Обоснованная ревность (Битов) - страница 7

Прочие же участники охоты за пушинкой, исполняя ритуал ловли, заняты еще и другими ролями, без коих не существует «компании»: тут и взаимная, друг перед другом, «заводка», и женский повод для кокетства, и повод для отклика на это кокетство, — все, как говорится в народе, «выступают», сами того не сознавая, но следуя опыту-обряду общения, «взгляду на себя, а не в себя», как скажет писатель в другом месте.

И, однако же, чтобы оказаться столь омертвляющим, как то приписано Битовым, проклятый «опыт» должен не только социально очерчивать (а как иначе? — быть совсем «свободным от общества» можно разве что в скиту), но и укрывать в себе еще какой-то специфический изъян. Обратим внимание на то, что проза Битова — это подлинно экзистенциальная проза, но обходящаяся без пограничных ситуаций, верней, без их последствий. Даже неизменные скандалезности в ней несерьезны, как бы в пьяном сне, а пьянка, она ведь не совсем то, что полновесный метафизический скандал у Достоевского. Кстати, «Пушкинский дом» потому и состоялся как роман, что там слом и потасовка ведут к душевному катарсису героя, но это у Битова исключительный сюжет. Повести же — цепь неразрешенных микродрам, составляющих в сумме проживание (убывание) жизни. Если угроза гибели, то чужой. Если драка, то под парами. Если любовь, то прошлая. В определенных ситуациях — стыдных, надрывных, тяжких— все обещает перевернуть душу героя, в данном случае Алексея Монахова, но — не переворачивает, опыт пережитого так и не приводит к моменту истины и оттого именно приближает битовского человека к летаргии. «Вот тогда я и умер, когда не умер», — догадывается Монахов, вспоминая, как незаметно зарубцевался даже в его свежей юности разрыв с возлюбленной. Воскресить способен только смертельный опыт. Кто ухитряется его избежать, тот и оказывается негероическим героем нашего времени с котомкой «неизбытых грехов» за плечами. Такой вот современный роман воспитания, где протагонист взрослеет, не мужая и вяло припоминая рубеж, «когда прервалось», когда совершился «обмен остатков живого на опыт».

А что же происходит с тем, кто этот «пунктирный» роман сочиняет, выстукивает? Книга повестей, если присмотреться, смонтирована как своего рода контрданс героя и автора-повествователя, где, изойдя из одной точки, жизненные векторы их расходятся, так сказать, под углом — тем не менее в нарушение законов геометрии, эпизодически сближаясь, пересекаясь, чтобы в конечном пункте совпасть, как и в начале.

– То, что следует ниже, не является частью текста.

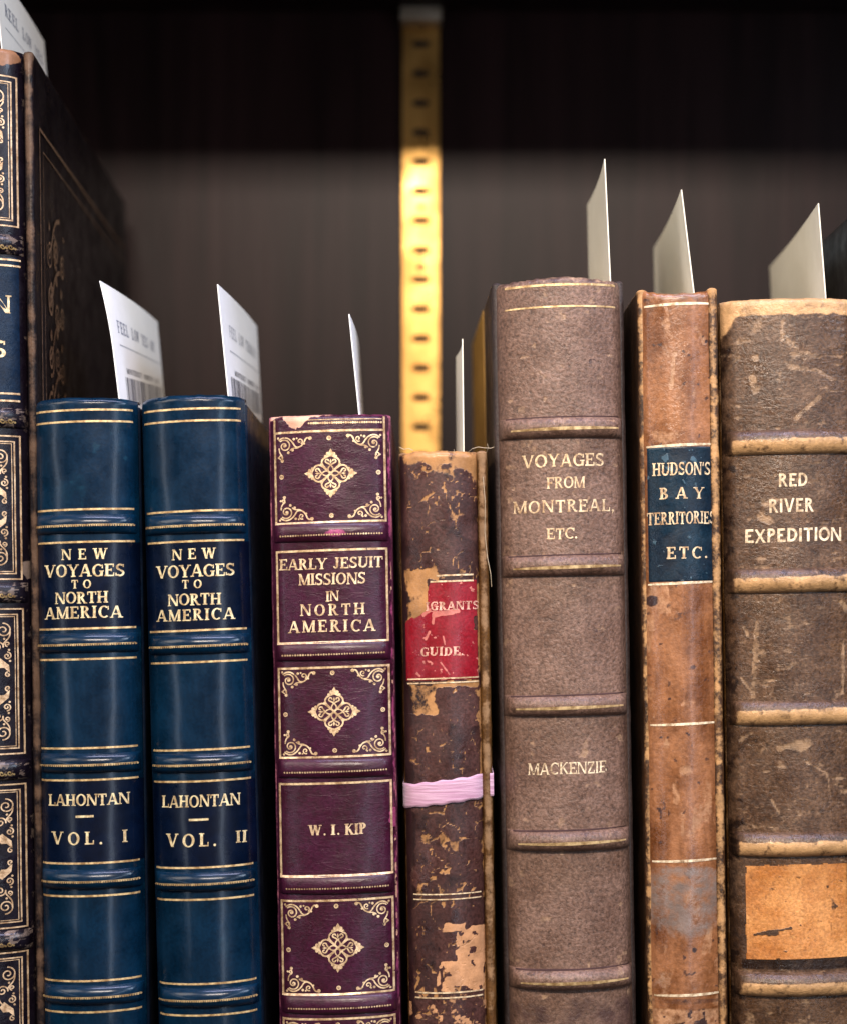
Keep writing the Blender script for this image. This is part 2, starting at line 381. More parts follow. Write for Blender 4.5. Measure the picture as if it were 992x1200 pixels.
# ------------------------------------------------------------------ a bound book
class Book:
    def __init__(s, name, label, cxa, ya, cxb, yb, hw, top, sag, depth, mat, board_mat, group='antique books standing in a row',
                 bands=(), board_out=1.0, board_front=None, board_drop=0.5, paint=None, yaw=0.0, y0=0.0, topfn=None,
                 wob=0.25, cat='book', sqr=2.0, shoulder=2.6, left=None, rag=.5):
        s.slope = (cxb - cxa) / (yb - ya)
        s.cx0 = cxa + s.slope * (BASE - ya)      # spine centre on the shelf row
        s.hw, s.sag, s.H = hw / K, sag, (BASE - top) / K
        s.bands = [(((BASE - b[0]) / K), b[1] / K, b[2]) for b in bands]
        s.paintf, s.wob, s.seed = paint, wob, abs(hash(name)) % 1000 if False else sum(map(ord, name + label)) % 997
        s.topfn = topfn; s.sh = shoulder
        r = bpy.data.objects.new(name, None); COL.objects.link(r)
        r.empty_display_size = 0.01
        tag(r, label, cat, group)
        r.location = ((s.cx0 - VX) / K * MM, y0 * MM, 0.0004)
        r.rotation_euler = (0, -math.atan(s.slope), math.radians(yaw))
        s.root = r; s.mat = mat
        s.R = s.hw ** 2 / (2 * sag) + sag / 2
        # spine
        nx = int(2 * s.hw / 0.42) + 1; nz = int(s.H / 0.42)
        u = np.sin(np.linspace(-1, 1, nx) * math.pi / 2 * 0.86) / math.sin(math.pi / 2 * 0.86)
        xs = u * s.hw
        zs = np.linspace(0, s.H, nz)
        X, Z = np.meshgrid(xs, zs, indexing='ij')
        PX, PY = s.pix(X, Z)
        tf = s.topfn(PX) / K if s.topfn else 0.0
        roll = np.clip((Z - (s.H - 2.2)) / 2.2, 0, 1)
        Zm = Z + (tf + (fbm(PX, PX * 0 + s.seed, 9, 4) - .5) * rag) * sm(.0, 1, np.clip((Z - (s.H - 6)) / 6, 0, 1))
        Y = s.base(X, Z, False) + 1.7 * roll ** 3
        A = np.stack([X, Y, Zm], -1)
        # roll the head over and turn the sides in
        l1 = A[:, -1:, :] + np.array([0, 1.4, .12]); l2 = A[:, -1:, :] + np.array([0, 3.5, -.6])
        A = np.concatenate([A, l1, l2], 1)
        e0 = A[:1] + np.array([.25, 3.0, 0]); e1 = A[-1:] + np.array([-.25, 3.0, 0])
        A = np.concatenate([e0, A, e1], 0)
        nu, nv = A.shape[:2]
        P = A.reshape(-1, 3)
        col = s.paint(P[:, 0], P[:, 2])
        s.spine = mesh_obj('spine', P, grid_faces(nu, nv), mat, r, True, col)
        for i, (zb, hb, ph) in enumerate(s.bands):
            xe = s.hw * 0.97
            xb = np.linspace(-xe, xe, int(2 * xe / .4) + 1)
            tb = np.linspace(-1, 1, 25)
            X, Tt = np.meshgrid(xb, tb, indexing='ij')
            Z = zb + Tt * hb
            edge = 1 - np.clip((np.abs(X) / xe - .93) / .07, 0, 1) ** 2
            Y = s.base(X, Z, False) - (s.prof(Tt) * ph * edge) + 0.12 * (np.abs(Tt) > .995)
            P = np.stack([X, Y, Z], -1).reshape(-1, 3)
            mesh_obj('raised_band', P, grid_faces(len(xb), 25), mat, s.spine, True, s.paint(P[:, 0], P[:, 2], band=True))
        # boards and leaves
        bf = sag + shoulder + 1.2 if board_front is None else board_front
        bo = board_out
        bfs = bf
        th = 3.0
        for sg in (-1, 1):
            bo, bf = (board_out, bfs) if (sg > 0 or left is None) else left
            xa, xb = sg * (s.hw + bo - th), sg * (s.hw + bo)
            s.board(sg, min(xa, xb), max(xa, xb), bf, depth, s.H - board_drop, board_mat)
        bo = min(board_out, left[0] if left else 9)
        V, F = box_vf(-(s.hw + bo - th - .15), s.hw + bo - th - .15, sag + 2.5, depth - 4, 2.0, s.H - board_drop - sqr - 1)
        mesh_obj('text_block', V, F, M['pages'], r, False)

    def board(s, sg, x0, x1, y0, y1, h, mat):
        ny, nz = 34, 90
        ty = np.linspace(0, 1, ny) ** 1.8
        ys = y0 + (y1 - y0) * ty
        zs = np.linspace(0, h, nz)
        Y, Z = np.meshgrid(ys, zs, indexing='ij')
        def wobl(Y, Z): return (fbm(Y * 2 + 31 * sg, Z * 2, 9, 3, s.seed) - .5) * s.wob
        xo, xi = (x1, x0) if sg > 0 else (x0, x1)
        outer = np.stack([np.full_like(Y, xo) + wobl(Y, Z), Y, Z], -1)
        inner = np.stack([np.full_like(Y, xi), Y, Z], -1)
        # rounded front edge and top: several profiles from outer to inner
        rings = []
        for k in range(7):
            a = math.pi * k / 6
            m = (1 - math.cos(a)) / 2
            B = outer * (1 - m) + inner * m
            rings.append(B)
        V = []; F = []
        def add(A):
            b = sum(len(v) for v in V); nu, nv = A.shape[:2]
            V.append(A.reshape(-1, 3)); F.extend([[i + b for i in f] for f in grid_faces(nu, nv)])
        add(outer); add(inner)
        half = abs(x1 - x0) / 2
        fr = np.stack([rings[k][0] + np.array([0, -math.sin(math.pi * k / 6) * half * .8, 0]) for k in range(7)], 0)
        tp = np.stack([rings[k][:, -1] + np.array([0, 0, math.sin(math.pi * k / 6) * half * .5]) for k in range(7)], 0)
        bk = np.stack([rings[k][-1] for k in (0, 6)], 0)
        # taper the front edge into the top
        add(fr); add(tp); add(bk)
        corner = np.stack([tp[:, 0], fr[:, -1]], 0); add(corner)
        P = np.concatenate(V)
        col = np.zeros((len(P), 3)); PXn = fbm(P[:, 1] * 4, P[:, 2] * 4, 6, 4, s.seed)
        edge = np.exp(-np.maximum(0, P[:, 1] - (y0 - half)) / 1.8) + np.exp(-(h + half * .5 - P[:, 2]) / 1.5)
        col[:, 0] = np.clip(edge, 0, 1) * (.30 + .85 * PXn)
        mesh_obj('cover_board', P, F, mat, s.root, True, col)

    def cx(s, py): return s.cx0 - s.slope * (BASE - py)
    def pix(s, x, z):
        py = BASE - z * K
        return x * K + s.cx(py), py
    def loc(s, px, py): return ((px - s.cx(py)) / K, (BASE - py) / K)
    @staticmethod
    def prof(t):
        t = np.clip(np.abs(t), 0, 1)
        return (1 - t ** 2.1) ** 0.62
    def base(s, x, z, band=True):
        xx = np.clip(x, -s.R * .98, s.R * .98)
        y = s.R - np.sqrt(s.R ** 2 - xx ** 2)
        y = y + s.sh * np.clip((np.abs(x) / s.hw - .80) / .20, 0, 1) ** 2
        y = y + (fbm(np.asarray(x) * 1.0 + 50, np.asarray(z) * 1.0, 14, 2, s.seed) - .5) * s.wob * 1.4
        if band:
            for zb, hb, ph in s.bands:
                y = y - s.prof((z - zb) / hb) * ph * (np.abs(z - zb) < hb)
        return y
    def surf(s, x, z, off=0.06):
        y = float(s.base(x, z)); e = .15
        yx = (float(s.base(x + e, z)) - float(s.base(x - e, z))) / (2 * e)
        yz = (float(s.base(x, z + e)) - float(s.base(x, z - e))) / (2 * e)
        yz = max(-2, min(2, yz))
        n = np.array([yx, -1.0, yz]); n /= np.linalg.norm(n)
        return (x + n[0] * off, y + n[1] * off, z + n[2] * off)
    def paint(s, x, z, band=False):
        c = np.zeros((len(x), 3))
        if s.paintf:
            px, py = s.pix(x, z)
            r = s.paintf(px, py, x / s.hw, band)
            for i, a in enumerate(r):
                if a is not None: c[:, i] = np.clip(a, 0, 1)
        return c
    def tool(s, off=0.06): return Tool(s.surf, s.loc, off)
    def patch(s, name, x0, x1, y0, y1, mat, parent=None, inside=None, off=0.12, step=1.2, paint=None):
        """A thin leather label pasted on the spine (photo pixels at row y0, following the lean)."""
        nx = int((x1 - x0) / step) + 1; ny = int((y1 - y0) / step) + 1
        tx = np.linspace(0, 1, nx); ty = np.linspace(0, 1, ny)
        U, W = np.meshgrid(tx, ty, indexing='ij')
        PY = y0 + (y1 - y0) * W; PX = x0 + (x1 - x0) * U + s.slope * (PY - y0)
        PY = PY - s.slope * (PX - (x0 + x1) / 2)
        V = np.zeros((nx * ny, 3))
        for i, (a, b) in enumerate(zip(PX.ravel(), PY.ravel())):
            e = min(i % ny, ny - 1 - i % ny, i // ny, nx - 1 - i // ny)
            V[i] = s.surf(*s.loc(a, b), off if e > 0 else -.03)
        keep = None
        if inside is not None:
            mk = inside(PX, PY)
            keep = (mk[:-1, :-1] & mk[1:, :-1] & mk[:-1, 1:] & mk[1:, 1:])
        col = None
        if paint is not None:
            col = np.zeros((nx * ny, 3)); col[:, 0] = np.clip(paint(PX.ravel(), PY.ravel()), 0, 1)
        return mesh_obj(name, V, grid_faces(nx, ny, keep), mat, parent or s.root, True, col)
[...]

В персонаже «Бездельника» еще слиты воедино художник, пребывающий в сладком, «леностном» томлении посреди многообразия жизни, и будущий Монахов, слабо взбрыкивающий в тисках неизбежной «роли». Герои «Сада» и «Жизни в ветреную погоду» разведены, пожалуй, на самое большое в книге расстояние: между тем как один, студент и маменькин сынок, не в силах сопрячь с реальной повседневностью, диктатурой обстоятельств вселившуюся в него гостью из мира подлинников, любовь, — другой, писатель' на подъеме сил и начинающий семьянин, обращает свою артистическую истому, счастливую близость к младенцу-сыну и невинно намечающуюся супружескую неверность в концентрированный источник вдохновения, побеждая текучку жизни актом творчества. Производимый им текст как бы ветром нанесло, как бы непорочное тут зачатие, освобождающее от монаховского чувства вины. Потом этой жизни в ветреную погоду будет (так уж само собой получилось) противопоставлена не-жизнь в погоду безветренную: во «Вкусе» Монахов читает случайной, на одну ночь, девочке-спутнице стихи Пастернака о великом ветре: «…И ветер, жалуясь и плача. / Раскачивает лес и дачу…», — а кругом полный штиль, ни одна ветка не шелохнется.